Ketua umum PBNU yang menggantikan KH Said Aqil Siroj itu adalah bagian dari generasi baru NU yang tidak hanya mendapat sentuhan pendidikan pesantren. Ia juga memperoleh pendidikan umum yang tentu memengaruhi cara ia dalam memandang masalah dan cara memcahkannya.
Gus Staquf adalah cucu salah seorang pendiri NU KH Bisri Mustofa. Seperti Gus Dur (KH Abdurrahman Wahid), ia menjalani masa remajanya di Yogyakarta. Sambil mondok di Krapyak, ia mengambil pendidikan umum di SMA Negeri 1 Yogyakarta. Lalu, meneruskan studi sosiologi di Fisipol UGM.
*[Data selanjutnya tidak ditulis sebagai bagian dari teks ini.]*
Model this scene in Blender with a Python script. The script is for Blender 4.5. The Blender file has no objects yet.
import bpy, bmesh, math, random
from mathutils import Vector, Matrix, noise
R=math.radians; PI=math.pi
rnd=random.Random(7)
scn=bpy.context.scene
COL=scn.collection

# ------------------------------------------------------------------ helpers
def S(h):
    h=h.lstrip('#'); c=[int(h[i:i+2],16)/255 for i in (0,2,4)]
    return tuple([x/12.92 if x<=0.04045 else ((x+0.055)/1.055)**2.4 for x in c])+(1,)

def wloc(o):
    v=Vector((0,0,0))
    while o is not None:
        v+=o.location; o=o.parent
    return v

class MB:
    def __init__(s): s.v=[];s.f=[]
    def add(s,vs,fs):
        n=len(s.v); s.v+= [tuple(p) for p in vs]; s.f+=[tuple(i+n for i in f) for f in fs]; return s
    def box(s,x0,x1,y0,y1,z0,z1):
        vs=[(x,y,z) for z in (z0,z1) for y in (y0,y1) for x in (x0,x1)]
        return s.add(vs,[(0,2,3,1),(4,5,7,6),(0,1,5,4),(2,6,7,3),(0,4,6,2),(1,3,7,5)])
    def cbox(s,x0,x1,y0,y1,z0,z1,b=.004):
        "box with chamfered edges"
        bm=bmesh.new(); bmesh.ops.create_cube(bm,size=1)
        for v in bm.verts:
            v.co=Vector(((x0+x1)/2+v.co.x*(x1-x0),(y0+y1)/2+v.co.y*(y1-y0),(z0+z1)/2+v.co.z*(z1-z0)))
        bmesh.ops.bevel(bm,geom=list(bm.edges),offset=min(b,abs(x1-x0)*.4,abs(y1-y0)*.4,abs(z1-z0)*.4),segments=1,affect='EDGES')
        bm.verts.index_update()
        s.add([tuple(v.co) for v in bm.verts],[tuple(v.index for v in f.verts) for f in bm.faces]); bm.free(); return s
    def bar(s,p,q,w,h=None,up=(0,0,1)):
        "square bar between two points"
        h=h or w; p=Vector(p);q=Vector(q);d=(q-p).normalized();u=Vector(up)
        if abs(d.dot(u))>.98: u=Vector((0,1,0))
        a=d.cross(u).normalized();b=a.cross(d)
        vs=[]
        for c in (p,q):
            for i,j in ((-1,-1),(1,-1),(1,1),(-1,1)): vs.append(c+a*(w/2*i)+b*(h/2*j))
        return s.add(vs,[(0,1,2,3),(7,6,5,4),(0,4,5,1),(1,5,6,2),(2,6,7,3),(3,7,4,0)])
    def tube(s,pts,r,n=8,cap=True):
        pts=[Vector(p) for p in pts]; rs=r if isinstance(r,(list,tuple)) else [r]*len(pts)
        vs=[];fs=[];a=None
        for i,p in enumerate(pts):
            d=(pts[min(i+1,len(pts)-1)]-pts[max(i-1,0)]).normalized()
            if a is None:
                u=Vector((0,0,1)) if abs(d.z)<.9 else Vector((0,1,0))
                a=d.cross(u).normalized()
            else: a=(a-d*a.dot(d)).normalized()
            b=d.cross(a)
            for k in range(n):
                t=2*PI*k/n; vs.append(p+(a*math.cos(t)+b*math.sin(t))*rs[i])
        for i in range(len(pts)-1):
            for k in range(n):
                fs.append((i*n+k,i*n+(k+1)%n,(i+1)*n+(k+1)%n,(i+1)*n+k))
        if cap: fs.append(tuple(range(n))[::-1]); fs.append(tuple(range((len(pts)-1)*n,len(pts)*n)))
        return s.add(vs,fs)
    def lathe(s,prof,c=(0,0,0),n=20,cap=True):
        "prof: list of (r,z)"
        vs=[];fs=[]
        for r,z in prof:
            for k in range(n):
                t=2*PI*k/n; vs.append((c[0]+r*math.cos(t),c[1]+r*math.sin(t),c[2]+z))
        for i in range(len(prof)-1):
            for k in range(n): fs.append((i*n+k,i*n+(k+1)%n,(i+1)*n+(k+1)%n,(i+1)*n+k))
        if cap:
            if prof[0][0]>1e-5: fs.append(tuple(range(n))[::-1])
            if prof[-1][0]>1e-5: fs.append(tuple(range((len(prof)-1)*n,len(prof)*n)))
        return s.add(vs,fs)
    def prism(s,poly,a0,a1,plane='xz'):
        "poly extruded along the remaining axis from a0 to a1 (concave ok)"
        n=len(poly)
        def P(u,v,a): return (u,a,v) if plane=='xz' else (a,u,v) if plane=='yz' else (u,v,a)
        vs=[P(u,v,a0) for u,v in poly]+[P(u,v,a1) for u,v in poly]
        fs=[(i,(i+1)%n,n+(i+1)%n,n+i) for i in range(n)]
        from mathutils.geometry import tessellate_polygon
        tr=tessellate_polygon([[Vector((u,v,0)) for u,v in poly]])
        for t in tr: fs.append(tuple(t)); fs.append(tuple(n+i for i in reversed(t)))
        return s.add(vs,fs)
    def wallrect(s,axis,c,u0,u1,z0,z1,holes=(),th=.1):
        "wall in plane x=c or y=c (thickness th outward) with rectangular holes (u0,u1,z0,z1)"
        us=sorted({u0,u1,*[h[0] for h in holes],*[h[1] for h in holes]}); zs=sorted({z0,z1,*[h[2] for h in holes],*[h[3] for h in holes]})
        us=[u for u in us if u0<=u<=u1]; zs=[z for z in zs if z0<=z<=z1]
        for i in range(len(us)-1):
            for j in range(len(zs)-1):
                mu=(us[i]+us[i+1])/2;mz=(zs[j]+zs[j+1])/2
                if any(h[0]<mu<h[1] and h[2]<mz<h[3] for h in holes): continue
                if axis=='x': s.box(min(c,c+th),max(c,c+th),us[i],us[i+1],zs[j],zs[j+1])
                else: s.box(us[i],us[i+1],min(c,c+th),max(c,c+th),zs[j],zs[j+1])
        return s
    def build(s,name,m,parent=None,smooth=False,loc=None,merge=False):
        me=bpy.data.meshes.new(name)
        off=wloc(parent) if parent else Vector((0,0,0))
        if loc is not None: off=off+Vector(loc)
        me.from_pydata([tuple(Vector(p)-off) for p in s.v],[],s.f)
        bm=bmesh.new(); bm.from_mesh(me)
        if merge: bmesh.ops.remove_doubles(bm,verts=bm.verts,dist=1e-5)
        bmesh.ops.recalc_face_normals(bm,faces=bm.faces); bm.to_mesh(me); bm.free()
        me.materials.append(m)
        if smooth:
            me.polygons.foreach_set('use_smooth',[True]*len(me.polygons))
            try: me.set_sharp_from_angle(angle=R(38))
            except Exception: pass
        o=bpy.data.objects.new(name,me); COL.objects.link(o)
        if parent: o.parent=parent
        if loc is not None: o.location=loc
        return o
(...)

Ketika Gus Dur menjadi presiden, ia salah satu juru bicaranya. Meski menjadi kader PKB, ia belum pernah menjadi pejabat politik karena keterlibatannya di partai. Gus Staquf sempat menjadi anggota Dewan Pertimbangan Presiden (Wantimpres) Joko Widodo.
Pendidikan umumnya telah memperkaya pisau analisisnya tentang segala sesuatu. Juga, telah memperluas spektrum pergaulannya. Tidak terbatas di dunia pesantren. Tapi, juga lintas profesi, kelompok masyarakat, dan lintas golongan serta agama.
Apalagi, sejak 2013 ia secara intens membangun jaringan luar negerinya dengan mendirikan yayasan bersama pamannya, KH A. Mustofa Bisri, di Amerika Serikat (AS). Kiprahnya di luar negeri itulah yang mengantarkan ia bertemu dengan tokoh-tokoh dunia di AS dan Eropa.
Singkat kata, ia adalah sosok pemimpin baru NU yang berbasis pesantren, tapi memiliki pergaulan yang kosmopolit. Ia piawai berbicara kitab kuning dan segala referensi keagamaan, sekaligus cekatan menggunakan pisau analisis para ilmuwan Barat.
Persinggungannya dengan berbagai disiplin itulah yang memicu keresahan intelektual sekaligus tanggung jawab sosialnya terhadap dinamika masyarakat. Gagasan dan pikiran-pikirannya tentang NU dan dunia adalah akumulasi panjang dari keresahannya tersebut.
Secara kepemimpinan, ia sudah terlatih sejak mahasiswa. Ia mempunyai kemampuan naratif yang kuat, tajam dalam merumuskan masalah, dan bisa menyodorkan strategi dalam setiap gagasannya. Yang lebih penting lagi, ia punya kepercayaan diri (self confidence) yang tinggi.
Gaya kepemimpinan itulah yang ia kembangkan saat memimpin NU sekarang. Organisasi yang menurut riset Alvara, 50 persen muslim di Indonesia berafiliasi kepadanya. Ia memiliki gagasan besar tentang NU yang dinarasikan secara meyakinkan. Sekaligus ia siapkan strategi dalam mewujudkan gagasannya.